▶ _Written request_
Starting at the first line of the data below, write out each line exactly until you reach the line containing "# World axes: +X", and include that line too.

Dataset entries:

*****

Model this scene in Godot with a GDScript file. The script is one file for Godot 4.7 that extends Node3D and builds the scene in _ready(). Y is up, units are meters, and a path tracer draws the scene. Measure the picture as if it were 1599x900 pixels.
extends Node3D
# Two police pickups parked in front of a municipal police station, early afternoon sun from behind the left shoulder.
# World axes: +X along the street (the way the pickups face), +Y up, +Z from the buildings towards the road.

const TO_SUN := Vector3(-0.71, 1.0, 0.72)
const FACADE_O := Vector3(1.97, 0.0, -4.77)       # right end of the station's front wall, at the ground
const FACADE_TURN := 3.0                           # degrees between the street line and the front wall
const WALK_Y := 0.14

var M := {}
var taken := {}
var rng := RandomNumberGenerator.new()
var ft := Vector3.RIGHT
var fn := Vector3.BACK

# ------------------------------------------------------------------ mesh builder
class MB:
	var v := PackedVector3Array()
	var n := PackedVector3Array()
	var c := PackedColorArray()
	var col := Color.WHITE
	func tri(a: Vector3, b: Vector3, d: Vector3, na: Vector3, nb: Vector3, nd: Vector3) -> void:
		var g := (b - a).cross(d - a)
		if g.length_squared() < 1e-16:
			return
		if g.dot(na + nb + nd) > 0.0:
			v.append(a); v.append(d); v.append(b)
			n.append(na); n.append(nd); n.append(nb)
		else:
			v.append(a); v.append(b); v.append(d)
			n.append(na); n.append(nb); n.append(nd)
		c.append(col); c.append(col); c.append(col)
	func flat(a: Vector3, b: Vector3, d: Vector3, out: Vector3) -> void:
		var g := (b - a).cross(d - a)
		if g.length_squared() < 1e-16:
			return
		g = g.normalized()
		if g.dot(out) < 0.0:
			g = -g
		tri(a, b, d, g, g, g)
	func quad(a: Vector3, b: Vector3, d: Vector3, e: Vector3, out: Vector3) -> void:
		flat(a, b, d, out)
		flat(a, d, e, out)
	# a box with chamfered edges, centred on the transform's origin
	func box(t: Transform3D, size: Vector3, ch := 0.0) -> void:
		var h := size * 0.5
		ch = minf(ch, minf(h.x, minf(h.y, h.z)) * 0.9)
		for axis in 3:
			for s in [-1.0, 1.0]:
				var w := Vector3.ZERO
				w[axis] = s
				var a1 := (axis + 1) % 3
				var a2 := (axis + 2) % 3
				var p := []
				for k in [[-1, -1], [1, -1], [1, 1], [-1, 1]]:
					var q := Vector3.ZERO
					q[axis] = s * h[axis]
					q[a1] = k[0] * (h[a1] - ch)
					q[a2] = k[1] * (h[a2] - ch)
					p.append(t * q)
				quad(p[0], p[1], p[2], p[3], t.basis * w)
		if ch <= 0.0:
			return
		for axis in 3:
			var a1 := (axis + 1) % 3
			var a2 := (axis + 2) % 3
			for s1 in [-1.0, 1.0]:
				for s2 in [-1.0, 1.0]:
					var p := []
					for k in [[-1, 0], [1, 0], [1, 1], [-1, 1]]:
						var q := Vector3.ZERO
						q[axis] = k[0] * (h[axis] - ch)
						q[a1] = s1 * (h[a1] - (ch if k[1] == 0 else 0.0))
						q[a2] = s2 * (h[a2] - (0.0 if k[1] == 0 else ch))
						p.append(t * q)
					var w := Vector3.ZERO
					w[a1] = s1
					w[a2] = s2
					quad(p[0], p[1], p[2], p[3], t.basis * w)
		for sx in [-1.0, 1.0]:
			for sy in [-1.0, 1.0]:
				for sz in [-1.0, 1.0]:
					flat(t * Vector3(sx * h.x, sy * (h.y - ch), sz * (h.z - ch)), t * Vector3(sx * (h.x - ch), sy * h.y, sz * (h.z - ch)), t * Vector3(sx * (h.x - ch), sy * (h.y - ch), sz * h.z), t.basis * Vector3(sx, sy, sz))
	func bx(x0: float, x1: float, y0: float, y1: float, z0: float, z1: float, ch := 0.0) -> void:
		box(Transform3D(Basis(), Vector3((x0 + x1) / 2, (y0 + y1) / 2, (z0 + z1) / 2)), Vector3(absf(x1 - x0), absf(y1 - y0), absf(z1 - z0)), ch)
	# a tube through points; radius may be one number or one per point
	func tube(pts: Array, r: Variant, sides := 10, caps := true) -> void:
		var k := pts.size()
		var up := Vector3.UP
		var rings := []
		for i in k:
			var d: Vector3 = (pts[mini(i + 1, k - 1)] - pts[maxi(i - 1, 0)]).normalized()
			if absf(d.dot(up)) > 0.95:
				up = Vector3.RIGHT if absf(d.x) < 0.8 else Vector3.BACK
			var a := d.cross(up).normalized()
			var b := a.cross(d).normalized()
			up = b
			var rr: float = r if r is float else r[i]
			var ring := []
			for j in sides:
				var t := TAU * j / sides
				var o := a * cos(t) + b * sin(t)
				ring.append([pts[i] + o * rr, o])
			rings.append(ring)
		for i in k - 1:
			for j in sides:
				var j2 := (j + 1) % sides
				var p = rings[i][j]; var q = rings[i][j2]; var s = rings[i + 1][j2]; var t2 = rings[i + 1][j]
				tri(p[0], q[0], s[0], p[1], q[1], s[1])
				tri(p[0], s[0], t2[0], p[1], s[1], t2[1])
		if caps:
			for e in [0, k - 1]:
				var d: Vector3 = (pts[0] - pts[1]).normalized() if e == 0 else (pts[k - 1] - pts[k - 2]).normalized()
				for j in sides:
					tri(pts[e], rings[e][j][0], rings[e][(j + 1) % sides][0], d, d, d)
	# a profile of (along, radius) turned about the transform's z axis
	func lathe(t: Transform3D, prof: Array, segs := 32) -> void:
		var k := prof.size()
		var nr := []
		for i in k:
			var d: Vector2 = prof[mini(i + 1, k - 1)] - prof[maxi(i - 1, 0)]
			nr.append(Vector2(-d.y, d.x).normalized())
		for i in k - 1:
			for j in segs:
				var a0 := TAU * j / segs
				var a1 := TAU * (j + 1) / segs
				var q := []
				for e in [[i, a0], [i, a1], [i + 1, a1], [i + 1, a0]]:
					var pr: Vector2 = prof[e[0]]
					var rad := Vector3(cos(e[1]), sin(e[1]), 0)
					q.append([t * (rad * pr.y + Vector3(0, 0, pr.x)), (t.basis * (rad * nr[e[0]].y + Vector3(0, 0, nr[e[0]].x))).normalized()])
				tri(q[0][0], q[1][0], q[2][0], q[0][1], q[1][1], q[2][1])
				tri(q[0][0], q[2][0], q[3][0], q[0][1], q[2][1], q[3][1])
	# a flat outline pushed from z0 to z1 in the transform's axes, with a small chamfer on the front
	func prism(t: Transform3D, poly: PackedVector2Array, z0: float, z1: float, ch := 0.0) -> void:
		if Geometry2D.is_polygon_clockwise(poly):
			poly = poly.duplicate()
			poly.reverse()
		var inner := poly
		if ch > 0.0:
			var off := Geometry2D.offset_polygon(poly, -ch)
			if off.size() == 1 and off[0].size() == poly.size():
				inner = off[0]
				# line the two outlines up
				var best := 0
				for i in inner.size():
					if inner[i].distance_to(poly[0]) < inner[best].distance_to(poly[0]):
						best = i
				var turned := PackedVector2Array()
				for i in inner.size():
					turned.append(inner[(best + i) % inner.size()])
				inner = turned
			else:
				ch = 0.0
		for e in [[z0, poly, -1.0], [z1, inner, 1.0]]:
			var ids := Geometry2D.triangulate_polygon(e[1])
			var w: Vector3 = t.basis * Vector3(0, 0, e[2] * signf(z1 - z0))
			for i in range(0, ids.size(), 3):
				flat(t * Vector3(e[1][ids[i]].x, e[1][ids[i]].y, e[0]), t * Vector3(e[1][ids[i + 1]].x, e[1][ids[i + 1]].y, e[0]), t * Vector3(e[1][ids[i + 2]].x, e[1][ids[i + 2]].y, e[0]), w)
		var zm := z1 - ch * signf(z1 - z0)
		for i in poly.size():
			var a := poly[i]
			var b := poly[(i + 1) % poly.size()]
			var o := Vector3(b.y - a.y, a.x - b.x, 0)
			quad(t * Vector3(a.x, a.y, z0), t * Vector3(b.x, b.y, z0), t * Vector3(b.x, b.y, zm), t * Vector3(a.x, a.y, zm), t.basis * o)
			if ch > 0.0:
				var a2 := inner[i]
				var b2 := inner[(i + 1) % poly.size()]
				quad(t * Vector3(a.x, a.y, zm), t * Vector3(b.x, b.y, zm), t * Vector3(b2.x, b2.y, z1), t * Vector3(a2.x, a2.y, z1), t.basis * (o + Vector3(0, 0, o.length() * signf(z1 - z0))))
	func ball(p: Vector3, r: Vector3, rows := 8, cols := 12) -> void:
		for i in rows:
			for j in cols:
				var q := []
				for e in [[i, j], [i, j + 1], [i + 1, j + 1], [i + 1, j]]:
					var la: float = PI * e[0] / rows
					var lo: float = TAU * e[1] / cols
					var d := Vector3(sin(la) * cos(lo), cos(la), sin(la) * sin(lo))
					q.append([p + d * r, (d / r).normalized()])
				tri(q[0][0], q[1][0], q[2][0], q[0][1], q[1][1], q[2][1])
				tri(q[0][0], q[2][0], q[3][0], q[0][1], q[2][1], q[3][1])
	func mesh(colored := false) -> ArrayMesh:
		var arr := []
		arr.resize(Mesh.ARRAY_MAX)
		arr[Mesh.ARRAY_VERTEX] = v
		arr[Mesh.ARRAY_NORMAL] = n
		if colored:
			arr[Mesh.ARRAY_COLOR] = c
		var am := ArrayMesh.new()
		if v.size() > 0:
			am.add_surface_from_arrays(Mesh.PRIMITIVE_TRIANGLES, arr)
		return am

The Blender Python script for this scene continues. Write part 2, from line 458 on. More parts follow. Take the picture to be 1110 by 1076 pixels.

*****

▶ _Written response_
Model this scene in Godot with a GDScript file. The script is one file for Godot 4.7 that extends Node3D and builds the scene in _ready(). Y is up, units are meters, and a path tracer draws the scene. Measure the picture as if it were 1599x900 pixels.
extends Node3D
# Two police pickups parked in front of a municipal police station, early afternoon sun from behind the left shoulder.
# World axes: +X along the street (the way the pickups face), +Y up, +Z from the buildings towards the road.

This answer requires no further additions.